-- Extracted data --
· · · · ·

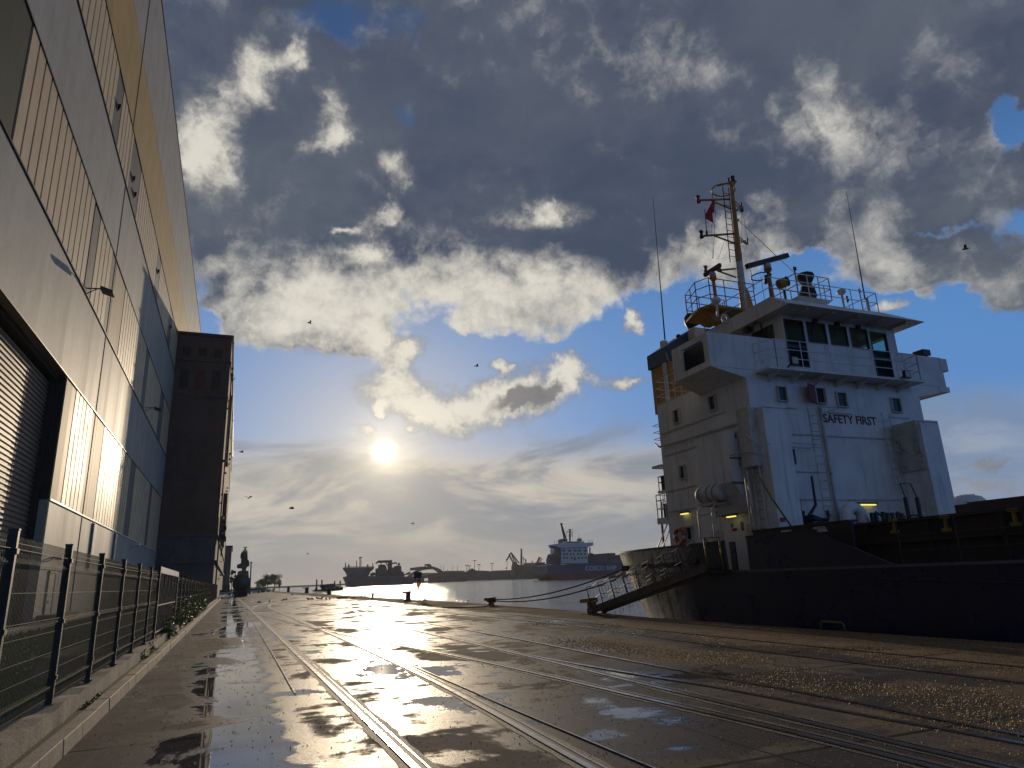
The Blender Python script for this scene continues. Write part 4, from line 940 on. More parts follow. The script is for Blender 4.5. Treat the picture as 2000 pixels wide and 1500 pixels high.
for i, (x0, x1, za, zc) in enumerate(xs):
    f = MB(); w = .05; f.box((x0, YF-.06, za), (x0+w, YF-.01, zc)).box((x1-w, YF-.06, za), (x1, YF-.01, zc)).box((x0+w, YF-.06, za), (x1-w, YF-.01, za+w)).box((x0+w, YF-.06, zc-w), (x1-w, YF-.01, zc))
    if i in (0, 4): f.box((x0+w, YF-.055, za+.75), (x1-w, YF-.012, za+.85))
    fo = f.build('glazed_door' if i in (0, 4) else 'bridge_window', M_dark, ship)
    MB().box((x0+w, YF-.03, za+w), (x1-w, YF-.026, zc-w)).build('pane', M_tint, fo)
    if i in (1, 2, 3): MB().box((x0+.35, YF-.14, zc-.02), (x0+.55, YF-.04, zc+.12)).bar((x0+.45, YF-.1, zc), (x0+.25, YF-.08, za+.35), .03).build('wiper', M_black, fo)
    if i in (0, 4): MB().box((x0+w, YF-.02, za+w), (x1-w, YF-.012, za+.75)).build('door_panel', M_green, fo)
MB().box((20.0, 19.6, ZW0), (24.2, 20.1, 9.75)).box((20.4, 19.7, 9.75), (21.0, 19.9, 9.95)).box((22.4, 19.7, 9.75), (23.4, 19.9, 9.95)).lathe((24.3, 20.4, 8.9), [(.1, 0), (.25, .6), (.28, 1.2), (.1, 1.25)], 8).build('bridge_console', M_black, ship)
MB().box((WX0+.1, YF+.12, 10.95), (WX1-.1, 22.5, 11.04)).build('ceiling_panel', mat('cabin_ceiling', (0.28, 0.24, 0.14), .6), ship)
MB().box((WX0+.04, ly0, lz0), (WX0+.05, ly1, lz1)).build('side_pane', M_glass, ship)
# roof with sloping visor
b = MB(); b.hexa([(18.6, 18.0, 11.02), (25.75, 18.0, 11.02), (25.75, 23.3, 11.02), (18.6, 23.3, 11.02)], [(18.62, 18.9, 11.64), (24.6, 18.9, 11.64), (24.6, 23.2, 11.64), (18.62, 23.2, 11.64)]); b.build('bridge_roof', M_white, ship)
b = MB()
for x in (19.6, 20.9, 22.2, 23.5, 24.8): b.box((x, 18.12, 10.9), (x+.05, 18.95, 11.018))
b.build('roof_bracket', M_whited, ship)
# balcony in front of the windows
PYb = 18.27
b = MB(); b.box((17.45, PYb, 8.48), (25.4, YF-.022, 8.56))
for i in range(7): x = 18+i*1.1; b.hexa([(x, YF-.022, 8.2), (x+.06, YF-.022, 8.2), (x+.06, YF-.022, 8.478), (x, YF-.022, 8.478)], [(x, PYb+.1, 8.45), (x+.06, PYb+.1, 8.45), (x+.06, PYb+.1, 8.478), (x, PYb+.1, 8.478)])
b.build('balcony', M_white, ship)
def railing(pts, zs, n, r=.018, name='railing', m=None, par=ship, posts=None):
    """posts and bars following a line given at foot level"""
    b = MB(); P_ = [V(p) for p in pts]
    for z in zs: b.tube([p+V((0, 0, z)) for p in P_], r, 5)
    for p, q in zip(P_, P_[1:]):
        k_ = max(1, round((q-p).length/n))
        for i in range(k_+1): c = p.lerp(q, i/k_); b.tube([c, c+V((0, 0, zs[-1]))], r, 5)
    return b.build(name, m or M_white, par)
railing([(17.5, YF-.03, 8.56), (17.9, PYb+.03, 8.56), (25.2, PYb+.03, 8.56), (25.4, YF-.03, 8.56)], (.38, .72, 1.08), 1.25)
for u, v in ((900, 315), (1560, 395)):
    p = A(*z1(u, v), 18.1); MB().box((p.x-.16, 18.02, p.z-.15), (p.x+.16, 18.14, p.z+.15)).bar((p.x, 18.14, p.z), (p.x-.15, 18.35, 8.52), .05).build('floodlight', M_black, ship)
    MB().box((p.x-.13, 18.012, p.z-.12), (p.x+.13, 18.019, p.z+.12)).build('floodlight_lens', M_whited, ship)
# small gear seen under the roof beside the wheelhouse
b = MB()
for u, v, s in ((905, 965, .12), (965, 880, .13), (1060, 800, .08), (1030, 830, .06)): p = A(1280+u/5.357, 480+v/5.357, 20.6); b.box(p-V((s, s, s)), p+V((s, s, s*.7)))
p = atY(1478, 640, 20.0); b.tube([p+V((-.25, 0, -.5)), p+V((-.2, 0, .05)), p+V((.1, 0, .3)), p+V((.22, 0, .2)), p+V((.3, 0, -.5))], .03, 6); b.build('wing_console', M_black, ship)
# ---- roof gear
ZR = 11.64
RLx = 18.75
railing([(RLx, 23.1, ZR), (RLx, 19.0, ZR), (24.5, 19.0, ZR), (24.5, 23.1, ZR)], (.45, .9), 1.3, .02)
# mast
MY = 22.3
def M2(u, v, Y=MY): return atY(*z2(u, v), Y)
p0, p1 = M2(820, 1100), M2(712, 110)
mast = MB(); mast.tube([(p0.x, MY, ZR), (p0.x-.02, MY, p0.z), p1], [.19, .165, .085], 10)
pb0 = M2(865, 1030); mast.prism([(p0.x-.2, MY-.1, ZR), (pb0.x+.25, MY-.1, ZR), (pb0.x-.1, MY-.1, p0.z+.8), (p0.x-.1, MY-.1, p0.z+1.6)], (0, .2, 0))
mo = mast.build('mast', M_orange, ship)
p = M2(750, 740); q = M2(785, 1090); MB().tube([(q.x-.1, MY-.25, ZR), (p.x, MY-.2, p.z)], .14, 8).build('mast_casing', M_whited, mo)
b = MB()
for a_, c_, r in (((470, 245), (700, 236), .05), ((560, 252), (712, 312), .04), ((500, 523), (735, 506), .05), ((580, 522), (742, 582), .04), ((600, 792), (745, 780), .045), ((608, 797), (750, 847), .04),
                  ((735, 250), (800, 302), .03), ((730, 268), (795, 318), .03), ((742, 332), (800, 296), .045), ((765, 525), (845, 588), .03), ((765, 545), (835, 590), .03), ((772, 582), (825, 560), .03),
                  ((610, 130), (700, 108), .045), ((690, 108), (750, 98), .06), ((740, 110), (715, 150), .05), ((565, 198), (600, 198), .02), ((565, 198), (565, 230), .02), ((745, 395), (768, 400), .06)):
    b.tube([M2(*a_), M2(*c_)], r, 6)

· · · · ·

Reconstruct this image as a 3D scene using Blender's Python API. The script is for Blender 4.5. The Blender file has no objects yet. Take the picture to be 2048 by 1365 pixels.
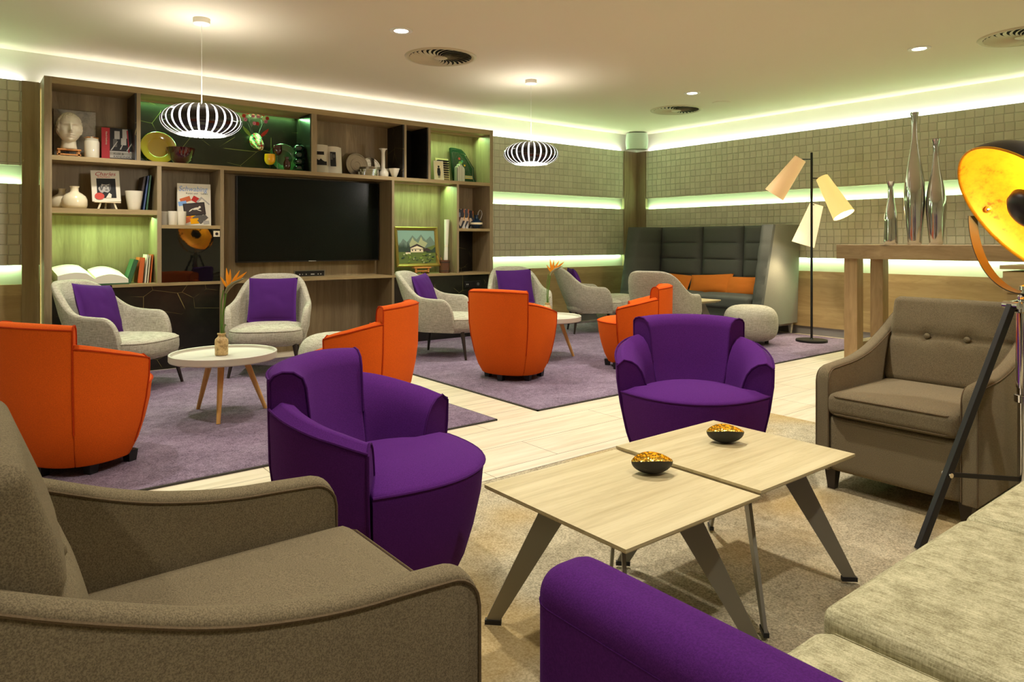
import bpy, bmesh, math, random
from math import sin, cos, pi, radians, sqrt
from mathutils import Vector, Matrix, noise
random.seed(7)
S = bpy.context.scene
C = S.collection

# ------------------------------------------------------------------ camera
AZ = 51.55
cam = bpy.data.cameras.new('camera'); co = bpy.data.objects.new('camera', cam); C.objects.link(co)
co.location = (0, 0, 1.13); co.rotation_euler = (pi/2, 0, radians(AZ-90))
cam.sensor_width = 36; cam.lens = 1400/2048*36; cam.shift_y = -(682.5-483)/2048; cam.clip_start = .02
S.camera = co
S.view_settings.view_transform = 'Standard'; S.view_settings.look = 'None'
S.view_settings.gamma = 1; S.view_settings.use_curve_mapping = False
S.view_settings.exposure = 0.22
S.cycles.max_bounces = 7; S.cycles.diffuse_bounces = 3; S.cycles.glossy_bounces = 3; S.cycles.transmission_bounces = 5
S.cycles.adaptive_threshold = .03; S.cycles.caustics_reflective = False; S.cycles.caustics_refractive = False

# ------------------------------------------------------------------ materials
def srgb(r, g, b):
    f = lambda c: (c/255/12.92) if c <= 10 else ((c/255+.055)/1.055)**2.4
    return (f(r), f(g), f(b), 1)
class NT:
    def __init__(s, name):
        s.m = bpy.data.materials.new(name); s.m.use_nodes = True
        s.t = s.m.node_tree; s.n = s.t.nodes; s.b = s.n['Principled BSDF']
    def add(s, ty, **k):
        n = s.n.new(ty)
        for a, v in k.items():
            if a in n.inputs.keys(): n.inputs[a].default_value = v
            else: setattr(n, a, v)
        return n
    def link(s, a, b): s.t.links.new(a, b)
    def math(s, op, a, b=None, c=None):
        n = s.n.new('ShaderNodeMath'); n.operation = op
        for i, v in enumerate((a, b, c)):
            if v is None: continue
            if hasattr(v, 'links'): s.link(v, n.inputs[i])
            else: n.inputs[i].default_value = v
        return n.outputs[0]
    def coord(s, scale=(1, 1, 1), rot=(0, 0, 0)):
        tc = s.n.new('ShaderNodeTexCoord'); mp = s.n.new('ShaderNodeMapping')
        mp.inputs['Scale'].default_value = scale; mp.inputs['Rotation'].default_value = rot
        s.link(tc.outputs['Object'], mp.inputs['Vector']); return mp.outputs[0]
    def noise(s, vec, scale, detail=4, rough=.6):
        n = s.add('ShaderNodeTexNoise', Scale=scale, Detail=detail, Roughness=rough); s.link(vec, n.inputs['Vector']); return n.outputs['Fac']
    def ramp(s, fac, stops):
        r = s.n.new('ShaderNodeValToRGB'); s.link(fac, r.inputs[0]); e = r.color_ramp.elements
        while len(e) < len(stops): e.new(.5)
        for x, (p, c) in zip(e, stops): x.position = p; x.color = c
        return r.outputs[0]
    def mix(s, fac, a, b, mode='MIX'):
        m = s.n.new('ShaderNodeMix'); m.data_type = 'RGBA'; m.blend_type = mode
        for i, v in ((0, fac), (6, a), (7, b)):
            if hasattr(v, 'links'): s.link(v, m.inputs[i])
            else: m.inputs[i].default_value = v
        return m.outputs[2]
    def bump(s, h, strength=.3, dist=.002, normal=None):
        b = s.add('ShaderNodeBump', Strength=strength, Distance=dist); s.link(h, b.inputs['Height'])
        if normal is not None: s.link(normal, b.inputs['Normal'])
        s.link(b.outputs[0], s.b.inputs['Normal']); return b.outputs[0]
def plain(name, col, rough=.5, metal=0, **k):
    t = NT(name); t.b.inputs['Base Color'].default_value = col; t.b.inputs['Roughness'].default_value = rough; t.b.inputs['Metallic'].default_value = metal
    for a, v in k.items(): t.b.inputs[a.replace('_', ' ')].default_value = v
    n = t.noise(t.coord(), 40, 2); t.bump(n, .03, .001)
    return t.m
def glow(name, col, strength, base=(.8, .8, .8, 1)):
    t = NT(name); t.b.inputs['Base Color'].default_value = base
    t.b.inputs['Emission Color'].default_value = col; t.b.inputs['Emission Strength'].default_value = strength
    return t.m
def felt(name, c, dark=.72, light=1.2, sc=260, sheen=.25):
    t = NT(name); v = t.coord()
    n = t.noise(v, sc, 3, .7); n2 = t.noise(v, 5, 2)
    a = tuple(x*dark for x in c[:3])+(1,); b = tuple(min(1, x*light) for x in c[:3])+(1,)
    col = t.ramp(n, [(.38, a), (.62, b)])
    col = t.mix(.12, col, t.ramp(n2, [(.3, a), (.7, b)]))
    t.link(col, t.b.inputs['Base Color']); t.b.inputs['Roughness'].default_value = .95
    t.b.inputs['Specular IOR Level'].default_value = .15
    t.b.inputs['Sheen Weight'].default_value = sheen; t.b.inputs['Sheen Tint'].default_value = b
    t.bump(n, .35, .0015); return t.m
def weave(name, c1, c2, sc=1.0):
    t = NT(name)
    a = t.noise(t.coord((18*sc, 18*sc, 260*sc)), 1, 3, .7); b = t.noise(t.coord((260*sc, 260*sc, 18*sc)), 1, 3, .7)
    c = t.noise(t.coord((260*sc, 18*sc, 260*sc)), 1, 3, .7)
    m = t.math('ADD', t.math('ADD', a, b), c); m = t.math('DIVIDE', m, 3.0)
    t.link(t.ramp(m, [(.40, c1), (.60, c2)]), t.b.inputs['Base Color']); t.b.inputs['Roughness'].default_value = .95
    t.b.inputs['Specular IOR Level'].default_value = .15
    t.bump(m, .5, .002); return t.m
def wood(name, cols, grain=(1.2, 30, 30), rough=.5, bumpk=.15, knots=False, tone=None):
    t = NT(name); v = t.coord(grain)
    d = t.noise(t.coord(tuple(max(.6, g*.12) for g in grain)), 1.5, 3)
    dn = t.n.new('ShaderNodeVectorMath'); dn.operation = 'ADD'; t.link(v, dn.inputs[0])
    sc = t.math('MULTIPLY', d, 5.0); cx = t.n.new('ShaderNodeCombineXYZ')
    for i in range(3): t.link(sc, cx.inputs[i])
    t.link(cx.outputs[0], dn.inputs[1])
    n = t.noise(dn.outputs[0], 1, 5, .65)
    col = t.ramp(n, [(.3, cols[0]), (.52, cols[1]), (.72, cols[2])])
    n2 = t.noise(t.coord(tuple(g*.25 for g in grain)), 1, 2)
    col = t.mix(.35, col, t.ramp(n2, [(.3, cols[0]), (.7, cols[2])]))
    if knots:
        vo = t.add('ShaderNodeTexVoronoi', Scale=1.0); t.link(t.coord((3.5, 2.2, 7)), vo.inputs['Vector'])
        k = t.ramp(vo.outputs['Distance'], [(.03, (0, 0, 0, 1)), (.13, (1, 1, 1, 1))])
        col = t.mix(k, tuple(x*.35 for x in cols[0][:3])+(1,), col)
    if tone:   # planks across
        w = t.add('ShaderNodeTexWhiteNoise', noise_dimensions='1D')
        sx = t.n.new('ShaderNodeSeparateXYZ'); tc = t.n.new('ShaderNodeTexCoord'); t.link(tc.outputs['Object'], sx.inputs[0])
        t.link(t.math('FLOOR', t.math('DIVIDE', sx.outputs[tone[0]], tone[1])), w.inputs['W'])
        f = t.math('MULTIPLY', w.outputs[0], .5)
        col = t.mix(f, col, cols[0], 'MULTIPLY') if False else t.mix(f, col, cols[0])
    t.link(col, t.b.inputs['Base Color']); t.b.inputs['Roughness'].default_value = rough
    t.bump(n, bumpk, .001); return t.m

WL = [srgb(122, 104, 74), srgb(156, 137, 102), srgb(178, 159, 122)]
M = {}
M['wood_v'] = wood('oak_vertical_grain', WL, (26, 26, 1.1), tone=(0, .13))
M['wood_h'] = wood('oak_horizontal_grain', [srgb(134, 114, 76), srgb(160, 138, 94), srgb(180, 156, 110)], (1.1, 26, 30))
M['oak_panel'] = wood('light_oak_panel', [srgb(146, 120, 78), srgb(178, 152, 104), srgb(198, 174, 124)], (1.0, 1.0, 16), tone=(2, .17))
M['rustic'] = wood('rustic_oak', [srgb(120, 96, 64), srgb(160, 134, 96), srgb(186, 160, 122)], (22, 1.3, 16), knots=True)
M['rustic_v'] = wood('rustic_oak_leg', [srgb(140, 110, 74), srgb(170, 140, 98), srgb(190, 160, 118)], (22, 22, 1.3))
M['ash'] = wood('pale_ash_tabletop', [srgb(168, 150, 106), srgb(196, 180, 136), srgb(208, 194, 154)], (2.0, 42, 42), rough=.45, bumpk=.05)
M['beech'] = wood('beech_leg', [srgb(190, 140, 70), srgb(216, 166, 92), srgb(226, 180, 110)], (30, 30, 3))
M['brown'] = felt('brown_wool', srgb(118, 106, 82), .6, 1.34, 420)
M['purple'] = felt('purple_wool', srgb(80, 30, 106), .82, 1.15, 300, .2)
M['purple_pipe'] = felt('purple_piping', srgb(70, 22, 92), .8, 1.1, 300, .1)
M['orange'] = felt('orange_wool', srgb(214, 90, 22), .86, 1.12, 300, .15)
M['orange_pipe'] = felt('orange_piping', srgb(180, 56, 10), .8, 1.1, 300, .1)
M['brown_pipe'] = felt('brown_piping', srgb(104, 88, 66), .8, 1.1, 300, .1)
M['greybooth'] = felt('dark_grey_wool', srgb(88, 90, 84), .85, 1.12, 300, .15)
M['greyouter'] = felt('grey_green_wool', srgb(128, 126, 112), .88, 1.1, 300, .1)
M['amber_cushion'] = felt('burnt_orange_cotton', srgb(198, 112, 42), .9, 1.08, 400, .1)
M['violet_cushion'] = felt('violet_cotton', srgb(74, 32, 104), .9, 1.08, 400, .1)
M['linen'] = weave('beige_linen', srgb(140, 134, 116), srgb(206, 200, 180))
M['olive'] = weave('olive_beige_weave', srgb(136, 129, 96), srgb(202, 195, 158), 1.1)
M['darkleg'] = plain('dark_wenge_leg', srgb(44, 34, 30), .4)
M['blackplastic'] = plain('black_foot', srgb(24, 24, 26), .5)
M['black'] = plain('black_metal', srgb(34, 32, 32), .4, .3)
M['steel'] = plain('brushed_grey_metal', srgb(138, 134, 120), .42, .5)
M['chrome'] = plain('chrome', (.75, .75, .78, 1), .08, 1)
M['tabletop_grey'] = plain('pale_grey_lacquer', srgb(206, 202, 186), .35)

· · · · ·

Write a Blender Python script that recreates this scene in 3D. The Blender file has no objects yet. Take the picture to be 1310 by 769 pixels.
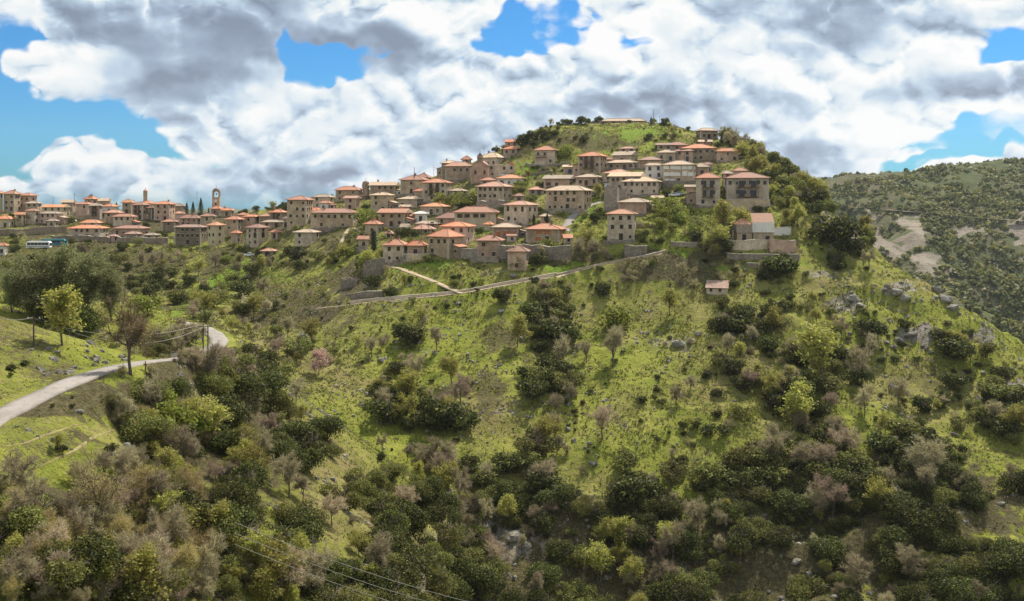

· · · · ·

-- Given instruction --
State how many lines in the entries above include the word "from"; reply with the number alone.

-- The result --
3